## THE EXERCISE
Please transcribe the listing below in full and word for word, without its pictures.

┄┄┄┄┄┄

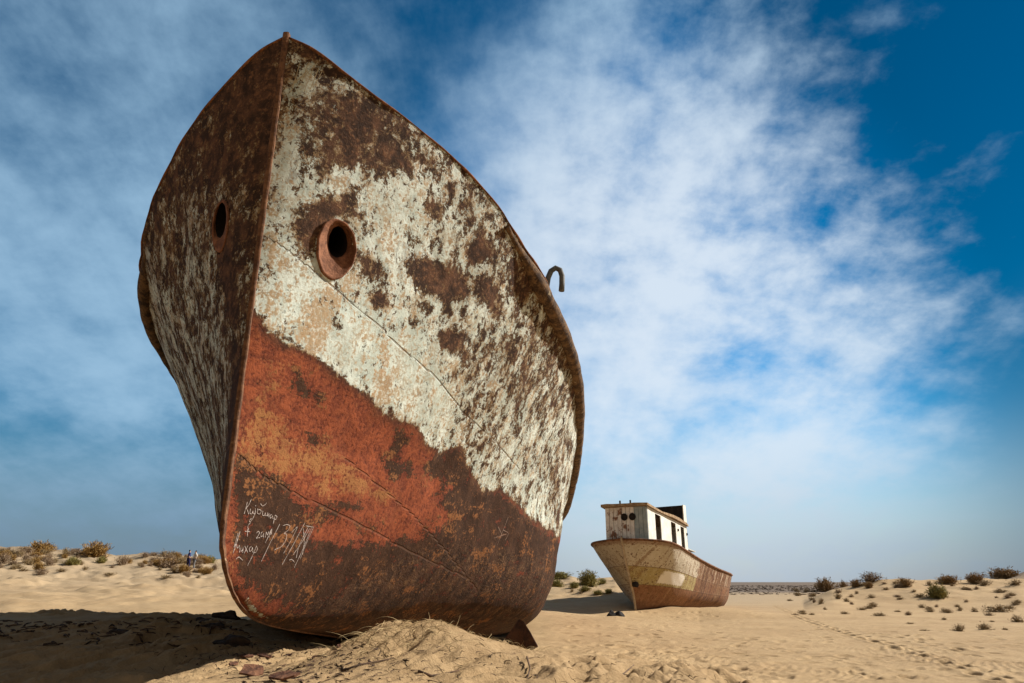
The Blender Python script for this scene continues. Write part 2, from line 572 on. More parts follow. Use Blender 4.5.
def hull_masks(T, Z, side):
    # waterline between the pale topsides and the red bottom
    wl = [(248, 321), (265, 331), (285, 348), (310, 362), (330, 372), (352, 392), (375, 412), (400, 425), (420, 440), (440, 452), (458, 452), (468, 470),
          (482, 490), (500, 492), (515, 510), (530, 520), (545, 535)]
    a, b = curve_of(wl)
    wz = np.interp(T, a, b)
    if side < 0: wz = np.interp(T, [0, 1, 3, 6, 10, 25], [2.4, 1.3, .9, .9, .6, .2])
    wig = .16 * fbm(T * 1.6, Z * 1.6, 4, 81)
    top = sstep(-.12, .12, Z - wz + wig)
    pale = top * 1.0
    # how whole the pale coat is
    cover = .66 + 0 * T
    if side > 0:
        h = (Z - 2.9) / 3.5
        cover = .68 - .12 * sstep(1.2, 6, T)
        P = lambda pix, s=.12: in_patch(T, Z, pix, s)
        # mostly bare steel high on the bow
        cover -= .27 * P([(285, 45), (300, 50), (345, 85), (400, 125), (395, 150), (345, 165), (300, 175), (278, 150)], .35)
        cover -= .20 * P([(330, 95), (385, 120), (385, 160), (345, 170), (320, 140)], .1)
        cover += .34 * P([(298, 58), (322, 66), (318, 90), (294, 92)], .08)
        cover += .22 * P([(300, 120), (312, 118), (300, 165), (282, 190), (275, 170)], .1)
        for blotch in ([(404, 258), (425, 258), (468, 280), (468, 296), (440, 298), (410, 280)], [(440, 330), (462, 335), (460, 350), (442, 347)],
                       [(370, 292), (388, 290), (390, 306), (374, 306)], [(358, 258), (374, 252), (382, 275), (366, 280)],
                       [(305, 205), (325, 198), (320, 225), (305, 228)], [(300, 225), (312, 232), (308, 246), (300, 240)],
                       [(330, 190), (358, 188), (350, 210), (326, 222)], [(465, 250), (485, 238), (490, 255), (472, 262)],
                       [(383, 150), (395, 152), (392, 172), (382, 168)], [(400, 160), (414, 158), (410, 172)],
                       [(430, 202), (440, 200), (438, 214), (430, 214)], [(480, 280), (498, 290), (495, 312), (480, 300)]):
            cover -= .5 * P(blotch, .15)
        cover -= .10 * P([(420, 180), (520, 240), (570, 400), (560, 520), (470, 440), (430, 320)], .4)
        cover += .12 * P([(250, 250), (300, 270), (400, 330), (470, 420), (430, 430), (330, 360), (255, 315)], .25)
        cover -= .22 * P([(262, 60), (285, 45), (278, 120), (268, 220), (255, 260), (240, 320), (232, 320)], .12)
        cover += .12 * P([(500, 400), (560, 420), (545, 520), (500, 480)], .3)
        edge = sstep(-.9, -.15, Z - g_z(T))
        cover -= .12 * edge
    else:
        cover = .48 - .15 * sstep(3.9, 5.6, Z) + .08 * sstep(1.5, 4.5, T) - .12 * (1 - sstep(.2, .9, T))
    cover = cover * top + (1 - top) * -.55
    scrape = 0 * T
    if side > 0:
        scrape = in_patch(T, Z, [(236, 590), (244, 592), (256, 606), (270, 618), (262, 622), (246, 610)], .05)
        cover = cover + 1.5 * scrape
    # red bottom paint and the dark scale that eats it from below
    red = (1 - top) * 1.0
    if side > 0:
        P = lambda pix, s=.12: in_patch(T, Z, pix, s)
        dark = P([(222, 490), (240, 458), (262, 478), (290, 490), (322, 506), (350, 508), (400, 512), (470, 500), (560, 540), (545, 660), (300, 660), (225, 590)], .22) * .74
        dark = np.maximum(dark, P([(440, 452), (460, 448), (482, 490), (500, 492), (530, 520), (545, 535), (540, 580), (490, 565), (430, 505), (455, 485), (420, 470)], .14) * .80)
        for blotch in ([(302, 430), (316, 432), (326, 444), (314, 452), (300, 442)], [(335, 498), (362, 500), (360, 516), (338, 516)], [(380, 458), (412, 462), (418, 480), (390, 480)],
                       [(395, 430), (412, 435), (400, 465), (390, 452)], [(262, 470), (285, 482), (320, 505), (318, 512), (280, 498), (260, 486)],
                       [(430, 500), (452, 470), (448, 492)], [(296, 372), (318, 388), (322, 402), (306, 400), (292, 390)]):
            dark = np.maximum(dark, .66 * P(blotch, .16))
        dark = dark - .50 * P([(300, 508), (330, 520), (420, 500), (470, 515), (440, 530), (380, 545), (300, 535)], .14)
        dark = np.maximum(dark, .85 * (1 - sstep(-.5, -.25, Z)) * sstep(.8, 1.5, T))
        orange = P([(232, 440), (262, 415), (330, 440), (400, 500), (330, 500), (262, 476), (236, 462)], .22) + .6 * P([(225, 470), (240, 470), (232, 590), (222, 560)], .1)
        orange = orange + .5 * P([(262, 342), (285, 360), (268, 430), (245, 450)], .15)
        rough = P([(300, 612), (360, 580), (420, 552), (470, 548), (550, 560), (540, 660), (330, 660)], .15)
        stain = .9 * P([(325, 285), (345, 285), (330, 340), (300, 362), (285, 345)], .12) + .5 * P([(380, 330), (395, 335), (392, 400), (372, 400)], .12) + .5 * P([(262, 235), (290, 265), (275, 330), (250, 320)], .12)
        stain = stain + .25
    else:
        dark = .75 + 0 * T
        orange = .35 + 0 * T
        rough = 0 * T
        stain = .25 + 0 * T
        cover -= .4 * in_patch(T, Z, [(215, 240), (227, 240), (238, 322), (230, 322)], .08, -1)
        stain = stain + 1.2 * in_patch(T, Z, [(216, 240), (226, 240), (236, 320), (228, 330)], .08, -1)
    return cover, red, np.clip(dark, 0, 1), np.clip(orange, 0, 1), rough, np.clip(stain, 0, 1)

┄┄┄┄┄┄

## SOLUTION TO THIS PROBLEM
The Blender Python script for this scene continues. Write part 2, from line 572 on. More parts follow. Use Blender 4.5.
def hull_masks(T, Z, side):
    # waterline between the pale topsides and the red bottom
    wl = [(248, 321), (265, 331), (285, 348), (310, 362), (330, 372), (352, 392), (375, 412), (400, 425), (420, 440), (440, 452), (458, 452), (468, 470),
          (482, 490), (500, 492), (515, 510), (530, 520), (545, 535)]
    a, b = curve_of(wl)
    wz = np.interp(T, a, b)
    if side < 0: wz = np.interp(T, [0, 1, 3, 6, 10, 25], [2.4, 1.3, .9, .9, .6, .2])
    wig = .16 * fbm(T * 1.6, Z * 1.6, 4, 81)
    top = sstep(-.12, .12, Z - wz + wig)
    pale = top * 1.0
    # how whole the pale coat is
    cover = .66 + 0 * T
    if side > 0:
        h = (Z - 2.9) / 3.5
        cover = .68 - .12 * sstep(1.2, 6, T)
        P = lambda pix, s=.12: in_patch(T, Z, pix, s)
        # mostly bare steel high on the bow
        cover -= .27 * P([(285, 45), (300, 50), (345, 85), (400, 125), (395, 150), (345, 165), (300, 175), (278, 150)], .35)
        cover -= .20 * P([(330, 95), (385, 120), (385, 160), (345, 170), (320, 140)], .1)
        cover += .34 * P([(298, 58), (322, 66), (318, 90), (294, 92)], .08)
        cover += .22 * P([(300, 120), (312, 118), (300, 165), (282, 190), (275, 170)], .1)
        for blotch in ([(404, 258), (425, 258), (468, 280), (468, 296), (440, 298), (410, 280)], [(440, 330), (462, 335), (460, 350), (442, 347)],
                       [(370, 292), (388, 290), (390, 306), (374, 306)], [(358, 258), (374, 252), (382, 275), (366, 280)],
                       [(305, 205), (325, 198), (320, 225), (305, 228)], [(300, 225), (312, 232), (308, 246), (300, 240)],
                       [(330, 190), (358, 188), (350, 210), (326, 222)], [(465, 250), (485, 238), (490, 255), (472, 262)],
                       [(383, 150), (395, 152), (392, 172), (382, 168)], [(400, 160), (414, 158), (410, 172)],
                       [(430, 202), (440, 200), (438, 214), (430, 214)], [(480, 280), (498, 290), (495, 312), (480, 300)]):
            cover -= .5 * P(blotch, .15)
        cover -= .10 * P([(420, 180), (520, 240), (570, 400), (560, 520), (470, 440), (430, 320)], .4)
        cover += .12 * P([(250, 250), (300, 270), (400, 330), (470, 420), (430, 430), (330, 360), (255, 315)], .25)
        cover -= .22 * P([(262, 60), (285, 45), (278, 120), (268, 220), (255, 260), (240, 320), (232, 320)], .12)
        cover += .12 * P([(500, 400), (560, 420), (545, 520), (500, 480)], .3)
        edge = sstep(-.9, -.15, Z - g_z(T))
        cover -= .12 * edge
    else:
        cover = .48 - .15 * sstep(3.9, 5.6, Z) + .08 * sstep(1.5, 4.5, T) - .12 * (1 - sstep(.2, .9, T))
    cover = cover * top + (1 - top) * -.55
    scrape = 0 * T
    if side > 0:
        scrape = in_patch(T, Z, [(236, 590), (244, 592), (256, 606), (270, 618), (262, 622), (246, 610)], .05)
        cover = cover + 1.5 * scrape
    # red bottom paint and the dark scale that eats it from below
    red = (1 - top) * 1.0
    if side > 0:
        P = lambda pix, s=.12: in_patch(T, Z, pix, s)
        dark = P([(222, 490), (240, 458), (262, 478), (290, 490), (322, 506), (350, 508), (400, 512), (470, 500), (560, 540), (545, 660), (300, 660), (225, 590)], .22) * .74
        dark = np.maximum(dark, P([(440, 452), (460, 448), (482, 490), (500, 492), (530, 520), (545, 535), (540, 580), (490, 565), (430, 505), (455, 485), (420, 470)], .14) * .80)
        for blotch in ([(302, 430), (316, 432), (326, 444), (314, 452), (300, 442)], [(335, 498), (362, 500), (360, 516), (338, 516)], [(380, 458), (412, 462), (418, 480), (390, 480)],
                       [(395, 430), (412, 435), (400, 465), (390, 452)], [(262, 470), (285, 482), (320, 505), (318, 512), (280, 498), (260, 486)],
                       [(430, 500), (452, 470), (448, 492)], [(296, 372), (318, 388), (322, 402), (306, 400), (292, 390)]):
            dark = np.maximum(dark, .66 * P(blotch, .16))
        dark = dark - .50 * P([(300, 508), (330, 520), (420, 500), (470, 515), (440, 530), (380, 545), (300, 535)], .14)
        dark = np.maximum(dark, .85 * (1 - sstep(-.5, -.25, Z)) * sstep(.8, 1.5, T))
        orange = P([(232, 440), (262, 415), (330, 440), (400, 500), (330, 500), (262, 476), (236, 462)], .22) + .6 * P([(225, 470), (240, 470), (232, 590), (222, 560)], .1)
        orange = orange + .5 * P([(262, 342), (285, 360), (268, 430), (245, 450)], .15)
        rough = P([(300, 612), (360, 580), (420, 552), (470, 548), (550, 560), (540, 660), (330, 660)], .15)
        stain = .9 * P([(325, 285), (345, 285), (330, 340), (300, 362), (285, 345)], .12) + .5 * P([(380, 330), (395, 335), (392, 400), (372, 400)], .12) + .5 * P([(262, 235), (290, 265), (275, 330), (250, 320)], .12)
        stain = stain + .25
    else:
        dark = .75 + 0 * T
        orange = .35 + 0 * T
        rough = 0 * T
        stain = .25 + 0 * T
        cover -= .4 * in_patch(T, Z, [(215, 240), (227, 240), (238, 322), (230, 322)], .08, -1)
        stain = stain + 1.2 * in_patch(T, Z, [(216, 240), (226, 240), (236, 320), (228, 330)], .08, -1)
    return cover, red, np.clip(dark, 0, 1), np.clip(orange, 0, 1), rough, np.clip(stain, 0, 1)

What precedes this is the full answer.